BEGIN

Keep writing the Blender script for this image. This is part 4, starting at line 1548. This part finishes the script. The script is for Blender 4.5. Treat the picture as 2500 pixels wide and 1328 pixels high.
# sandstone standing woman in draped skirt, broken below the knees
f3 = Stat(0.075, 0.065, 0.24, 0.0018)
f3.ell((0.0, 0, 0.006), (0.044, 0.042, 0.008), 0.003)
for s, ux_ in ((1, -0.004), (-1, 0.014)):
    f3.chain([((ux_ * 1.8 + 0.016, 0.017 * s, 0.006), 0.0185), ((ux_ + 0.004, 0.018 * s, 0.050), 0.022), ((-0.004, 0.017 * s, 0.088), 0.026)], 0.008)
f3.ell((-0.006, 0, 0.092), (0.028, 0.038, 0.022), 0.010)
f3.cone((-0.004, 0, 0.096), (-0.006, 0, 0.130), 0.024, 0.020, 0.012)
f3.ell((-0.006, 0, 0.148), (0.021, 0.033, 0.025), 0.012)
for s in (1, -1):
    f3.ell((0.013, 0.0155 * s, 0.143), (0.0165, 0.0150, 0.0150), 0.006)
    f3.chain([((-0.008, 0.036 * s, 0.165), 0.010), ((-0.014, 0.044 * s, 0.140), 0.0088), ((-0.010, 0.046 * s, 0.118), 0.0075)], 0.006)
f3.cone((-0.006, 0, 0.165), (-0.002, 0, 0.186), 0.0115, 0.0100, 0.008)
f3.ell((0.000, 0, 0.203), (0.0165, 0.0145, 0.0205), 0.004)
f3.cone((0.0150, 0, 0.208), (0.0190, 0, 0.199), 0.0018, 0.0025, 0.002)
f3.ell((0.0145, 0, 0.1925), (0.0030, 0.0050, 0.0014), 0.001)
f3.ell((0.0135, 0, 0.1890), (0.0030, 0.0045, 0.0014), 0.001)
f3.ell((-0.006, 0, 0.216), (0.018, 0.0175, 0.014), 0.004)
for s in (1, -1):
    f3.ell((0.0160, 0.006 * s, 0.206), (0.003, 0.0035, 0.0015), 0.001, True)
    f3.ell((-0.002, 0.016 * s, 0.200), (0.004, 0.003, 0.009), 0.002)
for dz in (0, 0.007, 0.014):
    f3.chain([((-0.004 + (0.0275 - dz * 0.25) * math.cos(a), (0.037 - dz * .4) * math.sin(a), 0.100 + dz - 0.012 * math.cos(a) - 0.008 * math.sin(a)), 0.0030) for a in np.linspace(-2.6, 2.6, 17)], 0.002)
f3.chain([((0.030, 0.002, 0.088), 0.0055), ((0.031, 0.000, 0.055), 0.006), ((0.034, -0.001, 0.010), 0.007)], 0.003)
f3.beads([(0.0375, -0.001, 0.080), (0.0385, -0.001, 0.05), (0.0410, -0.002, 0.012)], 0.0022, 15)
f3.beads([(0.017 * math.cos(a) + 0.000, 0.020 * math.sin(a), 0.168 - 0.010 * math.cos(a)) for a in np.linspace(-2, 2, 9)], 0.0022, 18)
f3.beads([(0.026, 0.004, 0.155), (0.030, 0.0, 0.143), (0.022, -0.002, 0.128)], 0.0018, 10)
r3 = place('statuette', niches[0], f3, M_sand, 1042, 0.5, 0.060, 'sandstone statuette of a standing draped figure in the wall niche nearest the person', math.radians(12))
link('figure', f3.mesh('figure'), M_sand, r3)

END

• The exercise:
Print the whole listing again, exactly.

• Problem solution:
Keep writing the Blender script for this image. This is part 4, starting at line 1548. This part finishes the script. The script is for Blender 4.5. Treat the picture as 2500 pixels wide and 1328 pixels high.
# sandstone standing woman in draped skirt, broken below the knees
f3 = Stat(0.075, 0.065, 0.24, 0.0018)
f3.ell((0.0, 0, 0.006), (0.044, 0.042, 0.008), 0.003)
for s, ux_ in ((1, -0.004), (-1, 0.014)):
    f3.chain([((ux_ * 1.8 + 0.016, 0.017 * s, 0.006), 0.0185), ((ux_ + 0.004, 0.018 * s, 0.050), 0.022), ((-0.004, 0.017 * s, 0.088), 0.026)], 0.008)
f3.ell((-0.006, 0, 0.092), (0.028, 0.038, 0.022), 0.010)
f3.cone((-0.004, 0, 0.096), (-0.006, 0, 0.130), 0.024, 0.020, 0.012)
f3.ell((-0.006, 0, 0.148), (0.021, 0.033, 0.025), 0.012)
for s in (1, -1):
    f3.ell((0.013, 0.0155 * s, 0.143), (0.0165, 0.0150, 0.0150), 0.006)
    f3.chain([((-0.008, 0.036 * s, 0.165), 0.010), ((-0.014, 0.044 * s, 0.140), 0.0088), ((-0.010, 0.046 * s, 0.118), 0.0075)], 0.006)
f3.cone((-0.006, 0, 0.165), (-0.002, 0, 0.186), 0.0115, 0.0100, 0.008)
f3.ell((0.000, 0, 0.203), (0.0165, 0.0145, 0.0205), 0.004)
f3.cone((0.0150, 0, 0.208), (0.0190, 0, 0.199), 0.0018, 0.0025, 0.002)
f3.ell((0.0145, 0, 0.1925), (0.0030, 0.0050, 0.0014), 0.001)
f3.ell((0.0135, 0, 0.1890), (0.0030, 0.0045, 0.0014), 0.001)
f3.ell((-0.006, 0, 0.216), (0.018, 0.0175, 0.014), 0.004)
for s in (1, -1):
    f3.ell((0.0160, 0.006 * s, 0.206), (0.003, 0.0035, 0.0015), 0.001, True)
    f3.ell((-0.002, 0.016 * s, 0.200), (0.004, 0.003, 0.009), 0.002)
for dz in (0, 0.007, 0.014):
    f3.chain([((-0.004 + (0.0275 - dz * 0.25) * math.cos(a), (0.037 - dz * .4) * math.sin(a), 0.100 + dz - 0.012 * math.cos(a) - 0.008 * math.sin(a)), 0.0030) for a in np.linspace(-2.6, 2.6, 17)], 0.002)
f3.chain([((0.030, 0.002, 0.088), 0.0055), ((0.031, 0.000, 0.055), 0.006), ((0.034, -0.001, 0.010), 0.007)], 0.003)
f3.beads([(0.0375, -0.001, 0.080), (0.0385, -0.001, 0.05), (0.0410, -0.002, 0.012)], 0.0022, 15)
f3.beads([(0.017 * math.cos(a) + 0.000, 0.020 * math.sin(a), 0.168 - 0.010 * math.cos(a)) for a in np.linspace(-2, 2, 9)], 0.0022, 18)
f3.beads([(0.026, 0.004, 0.155), (0.030, 0.0, 0.143), (0.022, -0.002, 0.128)], 0.0018, 10)
r3 = place('statuette', niches[0], f3, M_sand, 1042, 0.5, 0.060, 'sandstone statuette of a standing draped figure in the wall niche nearest the person', math.radians(12))
link('figure', f3.mesh('figure'), M_sand, r3)